### What you need to do:
Reproduce the data exactly.

### Data section:
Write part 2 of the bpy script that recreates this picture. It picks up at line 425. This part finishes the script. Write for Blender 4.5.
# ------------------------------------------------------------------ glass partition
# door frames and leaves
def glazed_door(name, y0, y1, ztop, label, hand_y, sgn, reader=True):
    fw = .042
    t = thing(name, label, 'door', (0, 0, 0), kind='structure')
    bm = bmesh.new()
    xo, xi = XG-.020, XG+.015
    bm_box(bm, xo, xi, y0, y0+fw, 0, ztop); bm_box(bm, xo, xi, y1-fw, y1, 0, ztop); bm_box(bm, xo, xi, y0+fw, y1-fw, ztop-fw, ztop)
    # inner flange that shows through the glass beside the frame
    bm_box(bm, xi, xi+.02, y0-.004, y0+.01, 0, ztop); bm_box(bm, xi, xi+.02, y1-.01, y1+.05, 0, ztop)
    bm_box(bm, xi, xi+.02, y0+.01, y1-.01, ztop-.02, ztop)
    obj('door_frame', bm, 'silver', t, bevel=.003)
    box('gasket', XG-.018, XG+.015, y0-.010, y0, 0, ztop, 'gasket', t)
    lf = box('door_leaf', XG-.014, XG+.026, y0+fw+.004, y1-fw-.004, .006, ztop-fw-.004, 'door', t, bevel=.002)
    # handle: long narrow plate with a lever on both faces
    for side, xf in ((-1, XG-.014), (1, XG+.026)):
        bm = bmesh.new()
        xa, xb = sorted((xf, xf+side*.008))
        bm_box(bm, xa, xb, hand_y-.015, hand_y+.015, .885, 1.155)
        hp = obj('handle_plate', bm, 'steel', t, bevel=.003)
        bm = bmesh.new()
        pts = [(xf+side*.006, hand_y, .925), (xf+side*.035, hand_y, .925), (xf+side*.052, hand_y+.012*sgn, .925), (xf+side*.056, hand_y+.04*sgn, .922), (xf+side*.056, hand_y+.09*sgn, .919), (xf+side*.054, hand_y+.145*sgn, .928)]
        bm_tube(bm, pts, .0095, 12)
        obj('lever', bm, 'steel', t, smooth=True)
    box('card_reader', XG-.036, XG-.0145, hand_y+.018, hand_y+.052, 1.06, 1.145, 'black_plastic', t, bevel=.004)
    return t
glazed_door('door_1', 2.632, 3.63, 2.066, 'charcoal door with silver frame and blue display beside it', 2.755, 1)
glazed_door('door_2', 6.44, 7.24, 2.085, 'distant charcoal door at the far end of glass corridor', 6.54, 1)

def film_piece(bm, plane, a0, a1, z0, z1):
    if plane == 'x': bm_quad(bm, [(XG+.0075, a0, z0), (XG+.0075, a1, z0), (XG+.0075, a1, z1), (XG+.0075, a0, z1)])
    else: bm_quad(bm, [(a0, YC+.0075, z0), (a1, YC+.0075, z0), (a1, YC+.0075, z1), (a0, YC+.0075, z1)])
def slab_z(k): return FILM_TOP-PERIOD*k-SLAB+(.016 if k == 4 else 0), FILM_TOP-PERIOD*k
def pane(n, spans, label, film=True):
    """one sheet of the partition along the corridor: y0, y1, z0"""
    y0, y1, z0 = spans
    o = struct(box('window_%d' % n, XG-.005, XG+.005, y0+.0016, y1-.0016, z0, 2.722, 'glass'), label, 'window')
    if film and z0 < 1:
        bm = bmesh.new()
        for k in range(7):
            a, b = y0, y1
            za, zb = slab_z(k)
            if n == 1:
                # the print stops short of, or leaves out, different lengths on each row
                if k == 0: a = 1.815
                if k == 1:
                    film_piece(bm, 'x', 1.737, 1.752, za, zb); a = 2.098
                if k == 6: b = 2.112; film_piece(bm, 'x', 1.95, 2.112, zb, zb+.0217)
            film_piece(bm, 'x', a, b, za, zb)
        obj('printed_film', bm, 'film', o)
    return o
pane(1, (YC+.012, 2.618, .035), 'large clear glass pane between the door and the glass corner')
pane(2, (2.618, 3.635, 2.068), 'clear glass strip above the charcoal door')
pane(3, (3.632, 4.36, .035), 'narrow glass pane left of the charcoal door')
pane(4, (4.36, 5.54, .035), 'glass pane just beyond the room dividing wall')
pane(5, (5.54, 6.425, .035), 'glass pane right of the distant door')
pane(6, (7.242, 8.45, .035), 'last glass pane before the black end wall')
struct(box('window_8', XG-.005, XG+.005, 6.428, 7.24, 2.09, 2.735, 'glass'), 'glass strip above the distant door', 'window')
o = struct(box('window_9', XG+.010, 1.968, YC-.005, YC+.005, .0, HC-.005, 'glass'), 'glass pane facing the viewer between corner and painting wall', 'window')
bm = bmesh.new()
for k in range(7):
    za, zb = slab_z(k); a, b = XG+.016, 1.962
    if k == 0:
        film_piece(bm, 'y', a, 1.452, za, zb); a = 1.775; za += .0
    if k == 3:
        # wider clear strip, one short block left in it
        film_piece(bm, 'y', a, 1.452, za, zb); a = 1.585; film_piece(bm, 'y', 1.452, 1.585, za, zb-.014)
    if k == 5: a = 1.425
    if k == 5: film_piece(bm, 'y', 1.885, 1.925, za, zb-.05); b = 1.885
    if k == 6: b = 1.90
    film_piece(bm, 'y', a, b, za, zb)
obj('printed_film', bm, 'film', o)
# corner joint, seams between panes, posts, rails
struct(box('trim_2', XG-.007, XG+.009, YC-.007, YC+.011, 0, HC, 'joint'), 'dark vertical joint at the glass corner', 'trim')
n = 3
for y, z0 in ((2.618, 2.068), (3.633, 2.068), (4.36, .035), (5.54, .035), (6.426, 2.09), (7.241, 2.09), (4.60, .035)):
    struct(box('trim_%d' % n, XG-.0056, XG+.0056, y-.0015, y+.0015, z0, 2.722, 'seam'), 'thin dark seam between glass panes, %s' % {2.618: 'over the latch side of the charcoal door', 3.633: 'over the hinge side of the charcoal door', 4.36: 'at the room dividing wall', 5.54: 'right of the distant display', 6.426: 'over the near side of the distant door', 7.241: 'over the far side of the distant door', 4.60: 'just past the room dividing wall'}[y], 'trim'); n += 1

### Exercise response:
Write part 2 of the bpy script that recreates this picture. It picks up at line 425. This part finishes the script. Write for Blender 4.5.
# ------------------------------------------------------------------ glass partition
# door frames and leaves
def glazed_door(name, y0, y1, ztop, label, hand_y, sgn, reader=True):
    fw = .042
    t = thing(name, label, 'door', (0, 0, 0), kind='structure')
    bm = bmesh.new()
    xo, xi = XG-.020, XG+.015
    bm_box(bm, xo, xi, y0, y0+fw, 0, ztop); bm_box(bm, xo, xi, y1-fw, y1, 0, ztop); bm_box(bm, xo, xi, y0+fw, y1-fw, ztop-fw, ztop)
    # inner flange that shows through the glass beside the frame
    bm_box(bm, xi, xi+.02, y0-.004, y0+.01, 0, ztop); bm_box(bm, xi, xi+.02, y1-.01, y1+.05, 0, ztop)
    bm_box(bm, xi, xi+.02, y0+.01, y1-.01, ztop-.02, ztop)
    obj('door_frame', bm, 'silver', t, bevel=.003)
    box('gasket', XG-.018, XG+.015, y0-.010, y0, 0, ztop, 'gasket', t)
    lf = box('door_leaf', XG-.014, XG+.026, y0+fw+.004, y1-fw-.004, .006, ztop-fw-.004, 'door', t, bevel=.002)
    # handle: long narrow plate with a lever on both faces
    for side, xf in ((-1, XG-.014), (1, XG+.026)):
        bm = bmesh.new()
        xa, xb = sorted((xf, xf+side*.008))
        bm_box(bm, xa, xb, hand_y-.015, hand_y+.015, .885, 1.155)
        hp = obj('handle_plate', bm, 'steel', t, bevel=.003)
        bm = bmesh.new()
        pts = [(xf+side*.006, hand_y, .925), (xf+side*.035, hand_y, .925), (xf+side*.052, hand_y+.012*sgn, .925), (xf+side*.056, hand_y+.04*sgn, .922), (xf+side*.056, hand_y+.09*sgn, .919), (xf+side*.054, hand_y+.145*sgn, .928)]
        bm_tube(bm, pts, .0095, 12)
        obj('lever', bm, 'steel', t, smooth=True)
    box('card_reader', XG-.036, XG-.0145, hand_y+.018, hand_y+.052, 1.06, 1.145, 'black_plastic', t, bevel=.004)
    return t
glazed_door('door_1', 2.632, 3.63, 2.066, 'charcoal door with silver frame and blue display beside it', 2.755, 1)
glazed_door('door_2', 6.44, 7.24, 2.085, 'distant charcoal door at the far end of glass corridor', 6.54, 1)

def film_piece(bm, plane, a0, a1, z0, z1):
    if plane == 'x': bm_quad(bm, [(XG+.0075, a0, z0), (XG+.0075, a1, z0), (XG+.0075, a1, z1), (XG+.0075, a0, z1)])
    else: bm_quad(bm, [(a0, YC+.0075, z0), (a1, YC+.0075, z0), (a1, YC+.0075, z1), (a0, YC+.0075, z1)])
def slab_z(k): return FILM_TOP-PERIOD*k-SLAB+(.016 if k == 4 else 0), FILM_TOP-PERIOD*k
def pane(n, spans, label, film=True):
    """one sheet of the partition along the corridor: y0, y1, z0"""
    y0, y1, z0 = spans
    o = struct(box('window_%d' % n, XG-.005, XG+.005, y0+.0016, y1-.0016, z0, 2.722, 'glass'), label, 'window')
    if film and z0 < 1:
        bm = bmesh.new()
        for k in range(7):
            a, b = y0, y1
            za, zb = slab_z(k)
            if n == 1:
                # the print stops short of, or leaves out, different lengths on each row
                if k == 0: a = 1.815
                if k == 1:
                    film_piece(bm, 'x', 1.737, 1.752, za, zb); a = 2.098
                if k == 6: b = 2.112; film_piece(bm, 'x', 1.95, 2.112, zb, zb+.0217)
            film_piece(bm, 'x', a, b, za, zb)
        obj('printed_film', bm, 'film', o)
    return o
pane(1, (YC+.012, 2.618, .035), 'large clear glass pane between the door and the glass corner')
pane(2, (2.618, 3.635, 2.068), 'clear glass strip above the charcoal door')
pane(3, (3.632, 4.36, .035), 'narrow glass pane left of the charcoal door')
pane(4, (4.36, 5.54, .035), 'glass pane just beyond the room dividing wall')
pane(5, (5.54, 6.425, .035), 'glass pane right of the distant door')
pane(6, (7.242, 8.45, .035), 'last glass pane before the black end wall')
struct(box('window_8', XG-.005, XG+.005, 6.428, 7.24, 2.09, 2.735, 'glass'), 'glass strip above the distant door', 'window')
o = struct(box('window_9', XG+.010, 1.968, YC-.005, YC+.005, .0, HC-.005, 'glass'), 'glass pane facing the viewer between corner and painting wall', 'window')
bm = bmesh.new()
for k in range(7):
    za, zb = slab_z(k); a, b = XG+.016, 1.962
    if k == 0:
        film_piece(bm, 'y', a, 1.452, za, zb); a = 1.775; za += .0
    if k == 3:
        # wider clear strip, one short block left in it
        film_piece(bm, 'y', a, 1.452, za, zb); a = 1.585; film_piece(bm, 'y', 1.452, 1.585, za, zb-.014)
    if k == 5: a = 1.425
    if k == 5: film_piece(bm, 'y', 1.885, 1.925, za, zb-.05); b = 1.885
    if k == 6: b = 1.90
    film_piece(bm, 'y', a, b, za, zb)
obj('printed_film', bm, 'film', o)
# corner joint, seams between panes, posts, rails
struct(box('trim_2', XG-.007, XG+.009, YC-.007, YC+.011, 0, HC, 'joint'), 'dark vertical joint at the glass corner', 'trim')
n = 3
for y, z0 in ((2.618, 2.068), (3.633, 2.068), (4.36, .035), (5.54, .035), (6.426, 2.09), (7.241, 2.09), (4.60, .035)):
    struct(box('trim_%d' % n, XG-.0056, XG+.0056, y-.0015, y+.0015, z0, 2.722, 'seam'), 'thin dark seam between glass panes, %s' % {2.618: 'over the latch side of the charcoal door', 3.633: 'over the hinge side of the charcoal door', 4.36: 'at the room dividing wall', 5.54: 'right of the distant display', 6.426: 'over the near side of the distant door', 7.241: 'over the far side of the distant door', 4.60: 'just past the room dividing wall'}[y], 'trim'); n += 1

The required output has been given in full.